Your objective
Your task is to repeat all of the data exactly while excluding the pictures.

— Begin —

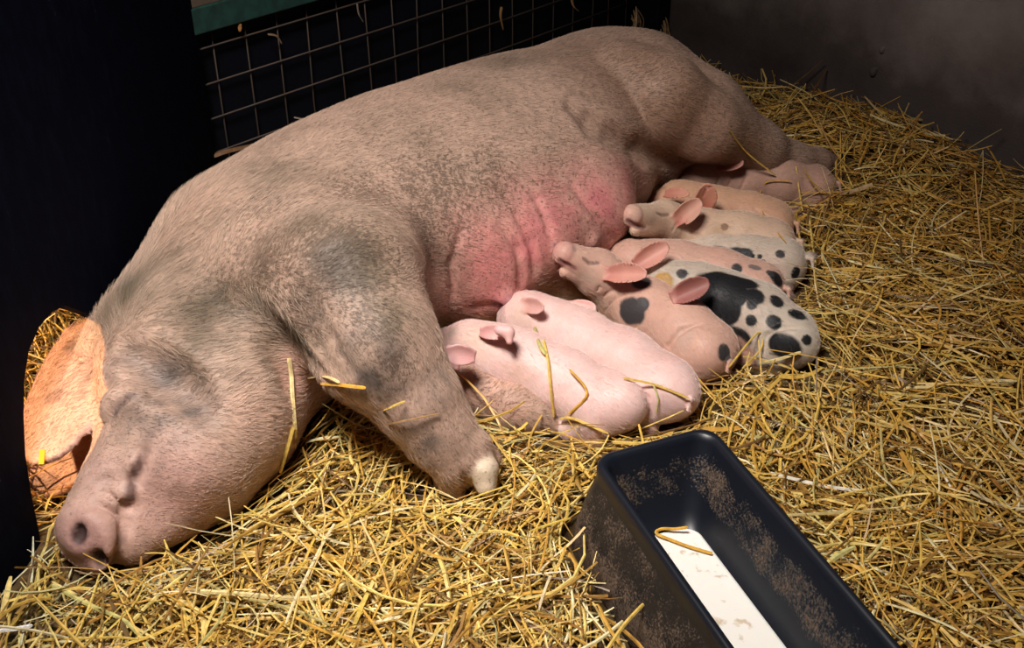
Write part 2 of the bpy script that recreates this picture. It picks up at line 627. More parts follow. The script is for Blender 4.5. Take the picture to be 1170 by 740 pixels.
def paint_sow(s, v):
    T = s.trace
    base = np.array([0.56, 0.37, 0.285])
    col = np.tile(base, (len(v), 1))
    nz = fbm(v, 3, 6.0, 4)
    nz2 = fbm(v, 8, 18.0, 3)
    def B(x, y, r, soft=0.9):
        c = T(x, y)
        return blob(v, c, r, soft) if c is not None else np.zeros(len(v))
    nmask = np.clip((nz - 0.40) * 4.5, 0, 1)
    nmask2 = np.clip((nz2 - 0.36) * 4.0, 0, 1)
    nz3 = fbm(v, 13, 42.0, 3)
    # pink belly and udder
    pink = np.zeros(len(v))
    for (x, y, r) in ((560, 300, .16), (610, 270, .16), (640, 250, .15), (690, 230, .15), (560, 340, .12), (720, 215, .12), (700, 270, .10), (650, 300, .10), (590, 330, .10)):
        pink = np.maximum(pink, B(x, y, r))
    pink = np.clip(pink * (0.35 + 0.7 * nz2 + 0.6 * nz3), 0, 1)
    col = mixc(col, (0.66, 0.25, 0.23), pink * 0.95)
    hot = np.zeros(len(v))
    for (x, y, r) in ((640, 245, .09), (600, 300, .07), (690, 245, .08), (645, 272, .06), (735, 205, .06), (580, 335, .05)):
        hot = np.maximum(hot, B(x, y, r))
    col = mixc(col, (0.64, 0.15, 0.20), hot * nmask2 * np.clip(nz3 * 2.2 - 0.5, 0, 1) * 0.75)
    # olive and brown grime on the shoulder, crest, leg
    grime = np.zeros(len(v))
    for (x, y, r, a) in ((300, 330, .17, .9), (250, 350, .15, .8), (330, 370, .12, .9), (230, 270, .14, .5), (350, 260, .16, .5), (400, 300, .14, .75),
                         (440, 380, .11, .9), (420, 250, .15, .35), (480, 160, .2, .40), (330, 190, .2, .5), (150, 330, .14, .7), (200, 290, .16, .65), (600, 70, .16, .5), (540, 110, .15, .4), (250, 390, .1, .9), (420, 420, .08, .8), (500, 300, .10, .6)):
        grime = np.maximum(grime, B(x, y, r) * a)
    col = mixc(col, (0.125, 0.098, 0.058), np.clip(grime * (0.45 + 1.1 * nmask), 0, 1) * 0.90)
    grey = np.zeros(len(v))
    for (x, y, r, a) in ((455, 460, .07, 1), (425, 430, .06, 1), (470, 480, .06, 1), (490, 505, .04, .9), (440, 405, .05, .7), (400, 400, .05, .7), (180, 480, .09, .8), (215, 470, .07, .9), (150, 420, .05, .8), (190, 430, .06, .9),
                         (500, 440, .05, .7), (385, 305, .10, .35), (355, 350, .05, .5), (480, 520, .04, .7), (520, 500, .04, .5)):
        grey = np.maximum(grey, B(x, y, r) * a)
    col = mixc(col, (0.095, 0.080, 0.075), np.clip(grey * (0.2 + nmask2), 0, 1) * 0.85)
    # browner thigh, with dimmer light at the rump painted in, brown lower legs
    th = np.maximum.reduce([B(780, 130, .26), B(850, 170, .14), B(730, 80, .24) * 0.8, B(670, 60, .18) * 0.6])
    col = mixc(col, (0.27, 0.145, 0.085), th * 0.85)
    ft = np.maximum.reduce([B(520, 530, .08), B(900, 185, .1), B(940, 190, .08), B(600, 468, .07)])
    col = mixc(col, (0.26, 0.16, 0.11), ft * 0.6)
    # pale pinkish face areas
    for (x, y, r, w, c) in ((200, 560, .11, .8, (0.60, 0.36, 0.31)), (95, 620, .085, .8, (0.46, 0.25, 0.23)), (110, 540, .06, .6, (0.50, 0.31, 0.27)), (270, 400, .08, .5, (0.55, 0.38, 0.30)),
                            (340, 430, .07, .6, (0.5, 0.25, 0.2)), (190, 590, .08, .6, (0.6, 0.36, 0.3))):
        col = mixc(col, c, B(x, y, r, 0.7) * w)
    # ears a clearer pink
    de = s.tagdist(v, 'ear')
    w = np.clip((0.012 - de) / 0.012, 0, 1)
    col = mixc(col, (0.58, 0.34, 0.27), w * 0.8)
    col = mixc(col, (0.20, 0.12, 0.10), w * np.clip((nz2 - 0.55) * 6, 0, 1) * 0.8)
    lf = np.maximum.reduce([B(535, 435, .09, .5), B(575, 455, .07, .5)])
    col = mixc(col, (0.55, 0.33, 0.25), lf * (v[:, 2] < 0.16) * 0.8)
    # hooves
    col = mixc(col, (0.66, 0.55, 0.40), np.clip((0.003 - s.tagdist(v, 'claw')) / 0.004, 0, 1))
    col = mixc(col, (0.14, 0.09, 0.07), np.clip((0.003 - s.tagdist(v, 'darkclaw')) / 0.004, 0, 1) * 0.8)
    # teats darker, mouth and nostril
    w = np.clip((0.006 - s.tagdist(v, 'teat')) / 0.006, 0, 1)
    col = mixc(col, (0.30, 0.12, 0.15), w * 0.7)
    w = np.clip((0.004 - s.tagdist(v, 'sucked')) / 0.004, 0, 1) * np.clip((blob(v, P(638, 288, 0.215), 0.04, 0.6)), 0, 1)
    col = mixc(col, (0.13, 0.06, 0.09), w * 0.9)
    w = np.clip((0.003 - s.tagdist(v, 'mouth')) / 0.004, 0, 1)
    col = mixc(col, (0.10, 0.05, 0.045), w * 0.8)
    w = np.clip((0.004 - s.tagdist(v, 'nostril')) / 0.004, 0, 1)
    col = mixc(col, (0.035, 0.018, 0.018), w * 0.95)
    w = np.clip((0.004 - s.tagdist(v, 'eye')) / 0.004, 0, 1)
    col = mixc(col, (0.08, 0.05, 0.05), w * 0.8)
    # speck density
    sp = 0.36 + 0.0 * nz
    for (x, y, r, a) in ((500, 220, .2, .9), (420, 230, .2, .9), (560, 200, .18, .7), (380, 300, .2, .9), (300, 300, .22, 1.0), (340, 350, .14, 1.0), (250, 340, .14, .8), (430, 370, .12, .8), (480, 260, .12, 1.0), (620, 200, .15, .5), (450, 420, .1, .9), (300, 240, .15, .8)):
        sp = np.maximum(sp, B(x, y, r) * a)
    sp = sp * (0.5 + nz)
    sp = sp * (1 - 0.6 * B(150, 560, 0.30, 0.7))
    return np.clip(col, 0.01, 0.9), np.clip(sp, 0, 1)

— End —

Reply
Write part 2 of the bpy script that recreates this picture. It picks up at line 627. More parts follow. The script is for Blender 4.5. Take the picture to be 1170 by 740 pixels.
def paint_sow(s, v):
    T = s.trace
    base = np.array([0.56, 0.37, 0.285])
    col = np.tile(base, (len(v), 1))
    nz = fbm(v, 3, 6.0, 4)
    nz2 = fbm(v, 8, 18.0, 3)
    def B(x, y, r, soft=0.9):
        c = T(x, y)
        return blob(v, c, r, soft) if c is not None else np.zeros(len(v))
    nmask = np.clip((nz - 0.40) * 4.5, 0, 1)
    nmask2 = np.clip((nz2 - 0.36) * 4.0, 0, 1)
    nz3 = fbm(v, 13, 42.0, 3)
    # pink belly and udder
    pink = np.zeros(len(v))
    for (x, y, r) in ((560, 300, .16), (610, 270, .16), (640, 250, .15), (690, 230, .15), (560, 340, .12), (720, 215, .12), (700, 270, .10), (650, 300, .10), (590, 330, .10)):
        pink = np.maximum(pink, B(x, y, r))
    pink = np.clip(pink * (0.35 + 0.7 * nz2 + 0.6 * nz3), 0, 1)
    col = mixc(col, (0.66, 0.25, 0.23), pink * 0.95)
    hot = np.zeros(len(v))
    for (x, y, r) in ((640, 245, .09), (600, 300, .07), (690, 245, .08), (645, 272, .06), (735, 205, .06), (580, 335, .05)):
        hot = np.maximum(hot, B(x, y, r))
    col = mixc(col, (0.64, 0.15, 0.20), hot * nmask2 * np.clip(nz3 * 2.2 - 0.5, 0, 1) * 0.75)
    # olive and brown grime on the shoulder, crest, leg
    grime = np.zeros(len(v))
    for (x, y, r, a) in ((300, 330, .17, .9), (250, 350, .15, .8), (330, 370, .12, .9), (230, 270, .14, .5), (350, 260, .16, .5), (400, 300, .14, .75),
                         (440, 380, .11, .9), (420, 250, .15, .35), (480, 160, .2, .40), (330, 190, .2, .5), (150, 330, .14, .7), (200, 290, .16, .65), (600, 70, .16, .5), (540, 110, .15, .4), (250, 390, .1, .9), (420, 420, .08, .8), (500, 300, .10, .6)):
        grime = np.maximum(grime, B(x, y, r) * a)
    col = mixc(col, (0.125, 0.098, 0.058), np.clip(grime * (0.45 + 1.1 * nmask), 0, 1) * 0.90)
    grey = np.zeros(len(v))
    for (x, y, r, a) in ((455, 460, .07, 1), (425, 430, .06, 1), (470, 480, .06, 1), (490, 505, .04, .9), (440, 405, .05, .7), (400, 400, .05, .7), (180, 480, .09, .8), (215, 470, .07, .9), (150, 420, .05, .8), (190, 430, .06, .9),
                         (500, 440, .05, .7), (385, 305, .10, .35), (355, 350, .05, .5), (480, 520, .04, .7), (520, 500, .04, .5)):
        grey = np.maximum(grey, B(x, y, r) * a)
    col = mixc(col, (0.095, 0.080, 0.075), np.clip(grey * (0.2 + nmask2), 0, 1) * 0.85)
    # browner thigh, with dimmer light at the rump painted in, brown lower legs
    th = np.maximum.reduce([B(780, 130, .26), B(850, 170, .14), B(730, 80, .24) * 0.8, B(670, 60, .18) * 0.6])
    col = mixc(col, (0.27, 0.145, 0.085), th * 0.85)
    ft = np.maximum.reduce([B(520, 530, .08), B(900, 185, .1), B(940, 190, .08), B(600, 468, .07)])
    col = mixc(col, (0.26, 0.16, 0.11), ft * 0.6)
    # pale pinkish face areas
    for (x, y, r, w, c) in ((200, 560, .11, .8, (0.60, 0.36, 0.31)), (95, 620, .085, .8, (0.46, 0.25, 0.23)), (110, 540, .06, .6, (0.50, 0.31, 0.27)), (270, 400, .08, .5, (0.55, 0.38, 0.30)),
                            (340, 430, .07, .6, (0.5, 0.25, 0.2)), (190, 590, .08, .6, (0.6, 0.36, 0.3))):
        col = mixc(col, c, B(x, y, r, 0.7) * w)
    # ears a clearer pink
    de = s.tagdist(v, 'ear')
    w = np.clip((0.012 - de) / 0.012, 0, 1)
    col = mixc(col, (0.58, 0.34, 0.27), w * 0.8)
    col = mixc(col, (0.20, 0.12, 0.10), w * np.clip((nz2 - 0.55) * 6, 0, 1) * 0.8)
    lf = np.maximum.reduce([B(535, 435, .09, .5), B(575, 455, .07, .5)])
    col = mixc(col, (0.55, 0.33, 0.25), lf * (v[:, 2] < 0.16) * 0.8)
    # hooves
    col = mixc(col, (0.66, 0.55, 0.40), np.clip((0.003 - s.tagdist(v, 'claw')) / 0.004, 0, 1))
    col = mixc(col, (0.14, 0.09, 0.07), np.clip((0.003 - s.tagdist(v, 'darkclaw')) / 0.004, 0, 1) * 0.8)
    # teats darker, mouth and nostril
    w = np.clip((0.006 - s.tagdist(v, 'teat')) / 0.006, 0, 1)
    col = mixc(col, (0.30, 0.12, 0.15), w * 0.7)
    w = np.clip((0.004 - s.tagdist(v, 'sucked')) / 0.004, 0, 1) * np.clip((blob(v, P(638, 288, 0.215), 0.04, 0.6)), 0, 1)
    col = mixc(col, (0.13, 0.06, 0.09), w * 0.9)
    w = np.clip((0.003 - s.tagdist(v, 'mouth')) / 0.004, 0, 1)
    col = mixc(col, (0.10, 0.05, 0.045), w * 0.8)
    w = np.clip((0.004 - s.tagdist(v, 'nostril')) / 0.004, 0, 1)
    col = mixc(col, (0.035, 0.018, 0.018), w * 0.95)
    w = np.clip((0.004 - s.tagdist(v, 'eye')) / 0.004, 0, 1)
    col = mixc(col, (0.08, 0.05, 0.05), w * 0.8)
    # speck density
    sp = 0.36 + 0.0 * nz
    for (x, y, r, a) in ((500, 220, .2, .9), (420, 230, .2, .9), (560, 200, .18, .7), (380, 300, .2, .9), (300, 300, .22, 1.0), (340, 350, .14, 1.0), (250, 340, .14, .8), (430, 370, .12, .8), (480, 260, .12, 1.0), (620, 200, .15, .5), (450, 420, .1, .9), (300, 240, .15, .8)):
        sp = np.maximum(sp, B(x, y, r) * a)
    sp = sp * (0.5 + nz)
    sp = sp * (1 - 0.6 * B(150, 560, 0.30, 0.7))
    return np.clip(col, 0.01, 0.9), np.clip(sp, 0, 1)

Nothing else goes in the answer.